Y nos ha invitado a nosotros a lo mismo. Nuestra primera llamada es a
hacer experiencia de ese amor misericordioso del Padre en nuestra vida, en nuestra historia. Su primera llamada es introducirnos en esa
nueva dinámica de amor, de filiación. Nuestra primera llamada es aprender a
decir «Padre nuestro», como Pablo insiste, Abba. ¡Ay de mí sino
evangelizara!, dice Pablo. ¡Ay de mí! porque evangelizar, prosigue, no es
motivo de gloria sino de necesidad (cf. 1 Co 9,16).
Nos ha invitado a
participar de su vida, de la vida divina, ay de nosotros consagrados,
consagradas, seminaristas, sacerdotes, obispos, ay de nosotros si no la
compartimos, ay de nosotros si no somos testigos de lo que hemos visto y oído,
ay de nosotros.
No
queremos ser funcionarios de lo divino, no somos ni queremos ser nunca empleados de
la empresa de Dios, porque somos invitados a participar de su
vida, somos invitados a introducirnos en su corazón, un corazón que reza y vive
diciendo: «Padre nuestro». ¿Y qué es la misión sino decir con nuestra vida,
desde el principio hasta el final, como nuestro hermano Obispo que murió
anoche, qué es la misión sino decir con nuestra vida «Padre nuestro»?
A
este Padre nuestro es a quien rezamos con insistencia todos los días: y qué le
decimos en una de esas cosas, no nos dejes caer en la tentación. El mismo
Jesús lo hizo. Él rezó para que sus discípulos —de ayer y de hoy— no cayéramos
en la tentación. ¿Cuál puede ser una de las tentaciones que nos pueden asediar?
¿Cuál puede ser una de las tentaciones que brota no sólo de contemplar la
realidad sino de caminarla? ¿Qué tentación nos puede venir de ambientes muchas
veces dominados por la violencia, la corrupción, el tráfico de drogas, el
desprecio por la dignidad de la persona, la indiferencia ante el sufrimiento y
la precariedad? ¿Qué tentación podemos tener nosotros una y otra vez, nosotros
llamados a la vida consagrada, al Presbiterado, al Episcopado, qué tentación
podemos tener frente a todo esto, frente a esta realidad que parece haberse
convertido en un sistema inamovible?
Creo
que la podríamos resumir con una sola palabra: resignación.
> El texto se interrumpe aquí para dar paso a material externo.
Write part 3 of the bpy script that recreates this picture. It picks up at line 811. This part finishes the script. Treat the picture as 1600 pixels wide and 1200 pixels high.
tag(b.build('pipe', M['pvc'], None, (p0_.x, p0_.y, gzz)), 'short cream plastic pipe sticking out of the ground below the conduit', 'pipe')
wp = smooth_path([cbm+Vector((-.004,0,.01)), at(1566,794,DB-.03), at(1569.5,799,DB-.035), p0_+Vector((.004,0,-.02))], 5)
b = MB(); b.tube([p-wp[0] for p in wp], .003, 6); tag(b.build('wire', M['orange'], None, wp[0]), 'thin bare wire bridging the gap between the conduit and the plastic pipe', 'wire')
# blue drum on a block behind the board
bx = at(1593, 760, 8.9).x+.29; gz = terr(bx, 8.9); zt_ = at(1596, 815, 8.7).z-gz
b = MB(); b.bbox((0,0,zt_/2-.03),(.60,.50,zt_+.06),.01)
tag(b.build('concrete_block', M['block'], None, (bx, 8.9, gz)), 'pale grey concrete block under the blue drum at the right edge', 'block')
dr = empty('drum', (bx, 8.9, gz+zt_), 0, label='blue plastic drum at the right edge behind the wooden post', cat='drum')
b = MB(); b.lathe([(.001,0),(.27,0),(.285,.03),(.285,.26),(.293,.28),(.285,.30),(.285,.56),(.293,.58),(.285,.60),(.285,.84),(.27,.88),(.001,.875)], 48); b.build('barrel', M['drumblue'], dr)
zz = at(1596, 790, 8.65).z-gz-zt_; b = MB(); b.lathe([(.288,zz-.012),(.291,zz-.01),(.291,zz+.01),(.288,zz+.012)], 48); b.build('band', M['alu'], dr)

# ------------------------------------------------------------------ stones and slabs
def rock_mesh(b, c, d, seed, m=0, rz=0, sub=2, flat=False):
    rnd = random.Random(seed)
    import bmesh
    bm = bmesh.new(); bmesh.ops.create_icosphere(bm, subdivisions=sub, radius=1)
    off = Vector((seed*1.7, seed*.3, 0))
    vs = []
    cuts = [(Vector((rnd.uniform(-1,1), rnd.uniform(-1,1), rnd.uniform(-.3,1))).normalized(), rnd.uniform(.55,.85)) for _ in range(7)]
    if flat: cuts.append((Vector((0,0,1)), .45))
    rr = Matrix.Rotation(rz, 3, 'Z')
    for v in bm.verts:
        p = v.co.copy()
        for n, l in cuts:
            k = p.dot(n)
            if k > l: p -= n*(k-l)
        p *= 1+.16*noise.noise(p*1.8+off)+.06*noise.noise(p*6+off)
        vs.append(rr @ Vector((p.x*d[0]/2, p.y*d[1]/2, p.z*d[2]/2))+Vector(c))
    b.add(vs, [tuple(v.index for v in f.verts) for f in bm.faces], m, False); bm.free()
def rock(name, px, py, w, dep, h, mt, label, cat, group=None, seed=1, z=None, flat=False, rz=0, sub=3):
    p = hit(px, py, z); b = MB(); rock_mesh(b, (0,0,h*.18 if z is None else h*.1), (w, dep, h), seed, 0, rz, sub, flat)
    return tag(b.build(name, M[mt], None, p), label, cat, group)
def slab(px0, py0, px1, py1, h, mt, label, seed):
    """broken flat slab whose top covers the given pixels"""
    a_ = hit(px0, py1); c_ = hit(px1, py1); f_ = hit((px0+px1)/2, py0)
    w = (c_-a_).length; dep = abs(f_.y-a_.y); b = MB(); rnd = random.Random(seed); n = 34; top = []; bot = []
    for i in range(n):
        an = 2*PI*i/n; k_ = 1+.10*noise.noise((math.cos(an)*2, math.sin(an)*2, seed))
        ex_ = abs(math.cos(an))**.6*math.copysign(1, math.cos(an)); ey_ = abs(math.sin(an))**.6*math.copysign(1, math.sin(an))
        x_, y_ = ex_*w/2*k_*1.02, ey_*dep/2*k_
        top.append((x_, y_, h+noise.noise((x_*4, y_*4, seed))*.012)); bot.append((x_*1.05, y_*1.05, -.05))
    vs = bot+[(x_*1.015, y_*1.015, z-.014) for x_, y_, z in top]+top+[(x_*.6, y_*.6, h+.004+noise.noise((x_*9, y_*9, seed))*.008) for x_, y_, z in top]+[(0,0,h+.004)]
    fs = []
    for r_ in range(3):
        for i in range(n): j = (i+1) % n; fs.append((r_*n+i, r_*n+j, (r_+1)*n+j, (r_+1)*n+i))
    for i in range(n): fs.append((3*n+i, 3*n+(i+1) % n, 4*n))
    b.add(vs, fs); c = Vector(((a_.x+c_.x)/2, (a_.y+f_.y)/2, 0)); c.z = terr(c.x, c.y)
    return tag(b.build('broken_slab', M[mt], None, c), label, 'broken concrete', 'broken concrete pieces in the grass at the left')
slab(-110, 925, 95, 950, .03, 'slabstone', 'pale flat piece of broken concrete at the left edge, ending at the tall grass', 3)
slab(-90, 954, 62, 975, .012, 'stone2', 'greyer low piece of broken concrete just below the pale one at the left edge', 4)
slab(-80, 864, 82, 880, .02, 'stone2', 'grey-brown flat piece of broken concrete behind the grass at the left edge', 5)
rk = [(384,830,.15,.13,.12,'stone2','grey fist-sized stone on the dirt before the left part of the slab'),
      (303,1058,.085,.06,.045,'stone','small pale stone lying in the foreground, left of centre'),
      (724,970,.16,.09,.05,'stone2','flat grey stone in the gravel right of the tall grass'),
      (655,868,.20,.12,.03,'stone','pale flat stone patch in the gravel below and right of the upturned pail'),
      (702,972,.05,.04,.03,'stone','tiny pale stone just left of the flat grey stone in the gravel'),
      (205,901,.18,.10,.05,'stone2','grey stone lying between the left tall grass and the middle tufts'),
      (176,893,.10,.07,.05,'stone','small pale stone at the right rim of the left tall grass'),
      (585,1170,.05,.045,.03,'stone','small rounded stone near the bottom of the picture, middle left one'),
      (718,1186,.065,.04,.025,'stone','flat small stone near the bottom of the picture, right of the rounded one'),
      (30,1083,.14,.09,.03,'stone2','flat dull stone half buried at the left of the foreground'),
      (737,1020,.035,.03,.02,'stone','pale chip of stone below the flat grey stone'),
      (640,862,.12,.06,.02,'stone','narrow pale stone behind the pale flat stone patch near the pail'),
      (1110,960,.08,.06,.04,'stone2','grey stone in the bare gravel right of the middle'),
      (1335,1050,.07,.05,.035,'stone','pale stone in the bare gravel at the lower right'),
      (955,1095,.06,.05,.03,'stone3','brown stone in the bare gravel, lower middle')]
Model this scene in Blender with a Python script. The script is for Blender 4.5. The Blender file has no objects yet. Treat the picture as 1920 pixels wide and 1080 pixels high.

Y
frente a esta realidad nos puede ganar una de las armas preferidas del demonio,
la resignación. ¿Y qué le vas a hacer? La vida es así. Una resignación que nos
paraliza, una resignación que nos impide, no sólo caminar, sino también hacer
camino; una resignación que no sólo nos atemoriza, sino que nos atrinchera en
nuestras «sacristías» y aparentes seguridades; una resignación que no sólo nos
impide anunciar, sino que nos impide alabar, nos quita la alegría, el gozo de
la alabanza. Una resignación que no sólo nos impide proyectar, sino que nos
frena para arriesgar y transformar. Por eso, Padre nuestro, no nos dejes caer en la
tentación.
Qué
bien nos hace apelar en los momentos de tentación a nuestra memoria. Cuánto nos
ayuda el mirar la «madera» de la que fuimos hechos. No todo ha comenzado con
nosotros, y tampoco todo terminará con nosotros, por eso cuánto bien nos hace
recuperar la historia que nos ha traído hasta aquí.
Y,
en este hacer memoria, no podemos saltearnos a alguien que amó tanto este lugar
que se hizo hijo de esta tierra. A alguien que supo decir de sí mismo: «Me
arrancaron de la magistratura y me pusieron en el timón del sacerdocio, por
mérito de mis pecados. A mí, inútil y enteramente inhábil para la ejecución de
tan grande empresa; a mí, que no sabía manejar el remo, me eligieron primer
Obispo de Michoacán» (Vasco Vázquez de Quiroga, Carta pastoral, 1554).
Agradezco,
paréntesis, al Señor Cardenal Arzobispo que haya querido que se celebrase esta
Eucaristía con el báculo de este hombre y el Cáliz de él. Con ustedes quiero
hacer memoria de este evangelizador, conocido también como Tata Vasco, como «el
español que se hizo indio». La realidad que vivían los
indios Purhépechas descritos por él como «vendidos, vejados y vagabundos por
los mercados, recogiendo las arrebañaduras tiradas por los suelos», lejos de
llevarlo a la tentación y de la acedia de la resignación, movió su fe, movió su
vida, movió su compasión y lo impulsó a realizar diversas propuestas que fuesen
de «respiro» ante esta realidad tan paralizante e injusta. El dolor del
sufrimiento de sus hermanos se hizo oración y la oración se hizo respuesta. Y
eso le ganó el nombre entre los indios del «Tata Vasco», que en lengua
purhépecha significa: Papá.
Padre, papá,
Tata, abba. Esa es la oración, esa es la expresión a la que Jesús nos
invitó.
Padre,
papá, abba, no nos dejes caer en la tentación de la resignación, no nos dejes
caer en la tentación de la acedia, no nos dejes caer en la tentación de la
pérdida de la memoria, no nos dejes caer en la tentación de olvidarnos de
nuestros mayores que nos enseñaron con su vida a decir: Padre Nuestro».